● **THE RECORDS**:

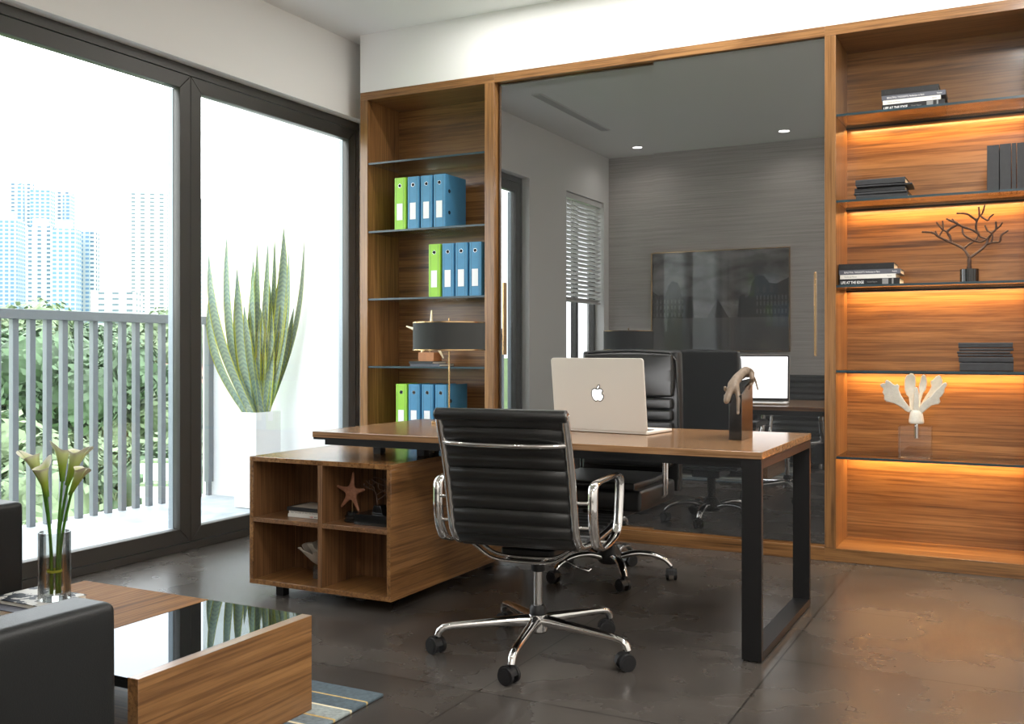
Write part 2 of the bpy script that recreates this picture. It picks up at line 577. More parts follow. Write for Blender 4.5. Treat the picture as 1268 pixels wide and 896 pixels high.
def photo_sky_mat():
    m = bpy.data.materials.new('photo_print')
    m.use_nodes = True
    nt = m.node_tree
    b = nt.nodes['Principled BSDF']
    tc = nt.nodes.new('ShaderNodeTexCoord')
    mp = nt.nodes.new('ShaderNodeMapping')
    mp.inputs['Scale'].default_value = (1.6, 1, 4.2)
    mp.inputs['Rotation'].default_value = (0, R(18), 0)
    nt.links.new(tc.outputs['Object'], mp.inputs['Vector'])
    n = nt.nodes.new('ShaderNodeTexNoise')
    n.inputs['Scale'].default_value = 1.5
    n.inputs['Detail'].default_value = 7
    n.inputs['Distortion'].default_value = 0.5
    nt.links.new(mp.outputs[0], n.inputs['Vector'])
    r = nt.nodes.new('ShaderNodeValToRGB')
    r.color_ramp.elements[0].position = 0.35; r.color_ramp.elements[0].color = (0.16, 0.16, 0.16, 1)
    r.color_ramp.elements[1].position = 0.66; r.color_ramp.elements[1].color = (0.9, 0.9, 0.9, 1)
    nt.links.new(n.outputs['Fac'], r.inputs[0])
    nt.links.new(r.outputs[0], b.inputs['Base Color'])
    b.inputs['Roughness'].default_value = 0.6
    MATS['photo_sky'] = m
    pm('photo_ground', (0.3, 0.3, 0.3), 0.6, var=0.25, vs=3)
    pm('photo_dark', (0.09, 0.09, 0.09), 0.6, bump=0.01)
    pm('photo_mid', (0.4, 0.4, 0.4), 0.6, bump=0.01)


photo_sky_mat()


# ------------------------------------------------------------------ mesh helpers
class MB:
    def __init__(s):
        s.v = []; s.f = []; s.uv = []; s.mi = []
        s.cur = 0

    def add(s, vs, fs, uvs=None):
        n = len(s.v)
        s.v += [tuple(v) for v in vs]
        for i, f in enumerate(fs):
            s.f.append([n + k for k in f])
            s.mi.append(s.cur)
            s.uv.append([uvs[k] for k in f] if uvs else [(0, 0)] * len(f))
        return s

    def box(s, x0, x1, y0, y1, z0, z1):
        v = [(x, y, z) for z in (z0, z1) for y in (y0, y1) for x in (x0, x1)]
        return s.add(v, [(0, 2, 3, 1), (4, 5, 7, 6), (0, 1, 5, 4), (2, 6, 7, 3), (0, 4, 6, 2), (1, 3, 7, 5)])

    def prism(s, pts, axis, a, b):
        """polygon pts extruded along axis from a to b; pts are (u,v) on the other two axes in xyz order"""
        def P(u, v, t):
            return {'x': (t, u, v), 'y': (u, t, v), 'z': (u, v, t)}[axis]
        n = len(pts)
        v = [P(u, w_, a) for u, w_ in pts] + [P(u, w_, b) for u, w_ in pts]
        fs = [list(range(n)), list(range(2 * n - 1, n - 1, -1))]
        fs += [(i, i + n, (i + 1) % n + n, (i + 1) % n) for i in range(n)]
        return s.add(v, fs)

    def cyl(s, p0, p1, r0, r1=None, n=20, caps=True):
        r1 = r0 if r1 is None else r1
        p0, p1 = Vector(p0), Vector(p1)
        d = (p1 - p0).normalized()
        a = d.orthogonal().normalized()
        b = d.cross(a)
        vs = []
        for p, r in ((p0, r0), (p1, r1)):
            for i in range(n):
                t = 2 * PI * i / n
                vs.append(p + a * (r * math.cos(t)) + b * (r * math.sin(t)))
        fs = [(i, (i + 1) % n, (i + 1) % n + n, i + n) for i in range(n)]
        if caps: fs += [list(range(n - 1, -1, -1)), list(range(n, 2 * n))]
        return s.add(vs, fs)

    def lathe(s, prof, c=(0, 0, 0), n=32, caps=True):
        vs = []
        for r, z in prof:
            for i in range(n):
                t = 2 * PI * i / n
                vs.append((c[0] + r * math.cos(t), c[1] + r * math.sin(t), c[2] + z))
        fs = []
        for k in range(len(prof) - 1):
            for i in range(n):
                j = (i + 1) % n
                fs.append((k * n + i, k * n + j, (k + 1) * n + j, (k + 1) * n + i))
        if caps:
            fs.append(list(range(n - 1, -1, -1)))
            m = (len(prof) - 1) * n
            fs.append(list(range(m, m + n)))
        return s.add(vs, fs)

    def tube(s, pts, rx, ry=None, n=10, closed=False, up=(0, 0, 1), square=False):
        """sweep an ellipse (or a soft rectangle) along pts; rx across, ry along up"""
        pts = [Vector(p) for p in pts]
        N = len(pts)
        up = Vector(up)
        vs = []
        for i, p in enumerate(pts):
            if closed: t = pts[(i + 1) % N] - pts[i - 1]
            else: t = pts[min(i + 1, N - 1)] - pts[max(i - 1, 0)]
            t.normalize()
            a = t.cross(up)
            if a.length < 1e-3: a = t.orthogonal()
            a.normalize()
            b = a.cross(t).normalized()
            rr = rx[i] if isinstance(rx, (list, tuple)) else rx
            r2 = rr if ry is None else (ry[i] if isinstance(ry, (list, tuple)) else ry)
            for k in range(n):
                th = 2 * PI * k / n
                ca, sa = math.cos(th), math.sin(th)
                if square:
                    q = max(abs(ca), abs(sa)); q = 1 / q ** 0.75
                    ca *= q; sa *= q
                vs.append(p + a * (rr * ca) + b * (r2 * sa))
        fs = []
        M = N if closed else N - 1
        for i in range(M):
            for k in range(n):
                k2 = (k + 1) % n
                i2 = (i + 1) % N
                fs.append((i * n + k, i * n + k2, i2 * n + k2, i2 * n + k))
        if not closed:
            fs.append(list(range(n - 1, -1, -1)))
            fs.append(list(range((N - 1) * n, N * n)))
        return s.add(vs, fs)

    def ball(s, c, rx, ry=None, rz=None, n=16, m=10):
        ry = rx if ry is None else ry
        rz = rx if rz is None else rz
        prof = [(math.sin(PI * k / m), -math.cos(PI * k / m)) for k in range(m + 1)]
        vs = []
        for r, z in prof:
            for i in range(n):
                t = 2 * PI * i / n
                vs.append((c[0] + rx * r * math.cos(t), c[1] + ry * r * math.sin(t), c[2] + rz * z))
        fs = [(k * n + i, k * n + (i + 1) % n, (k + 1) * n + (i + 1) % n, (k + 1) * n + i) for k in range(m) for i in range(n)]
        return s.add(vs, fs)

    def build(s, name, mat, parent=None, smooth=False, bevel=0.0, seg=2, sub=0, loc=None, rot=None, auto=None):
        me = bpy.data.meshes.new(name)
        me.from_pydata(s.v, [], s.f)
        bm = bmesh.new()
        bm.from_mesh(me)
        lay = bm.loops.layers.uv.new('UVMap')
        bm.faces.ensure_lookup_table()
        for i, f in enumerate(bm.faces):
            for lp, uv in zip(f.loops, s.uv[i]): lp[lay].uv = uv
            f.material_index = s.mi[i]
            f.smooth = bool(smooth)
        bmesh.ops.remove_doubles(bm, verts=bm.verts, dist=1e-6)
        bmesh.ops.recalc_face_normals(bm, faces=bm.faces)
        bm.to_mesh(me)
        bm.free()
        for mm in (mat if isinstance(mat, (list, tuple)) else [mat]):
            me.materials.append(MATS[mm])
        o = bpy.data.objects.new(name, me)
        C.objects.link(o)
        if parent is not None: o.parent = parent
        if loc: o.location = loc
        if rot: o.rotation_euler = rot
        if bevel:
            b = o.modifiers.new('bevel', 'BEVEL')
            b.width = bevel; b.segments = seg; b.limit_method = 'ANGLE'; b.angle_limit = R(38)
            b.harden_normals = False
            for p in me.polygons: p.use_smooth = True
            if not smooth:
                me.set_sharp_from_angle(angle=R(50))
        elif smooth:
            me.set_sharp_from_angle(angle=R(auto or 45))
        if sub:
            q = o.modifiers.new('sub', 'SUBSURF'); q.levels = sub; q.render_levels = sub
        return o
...
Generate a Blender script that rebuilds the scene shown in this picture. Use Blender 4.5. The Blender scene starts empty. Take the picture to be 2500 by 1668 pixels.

● **WHAT YOU HAVE TO DO**: State how many lines in the records above contain the word "script", and give only that number.

● **RESULT**: 2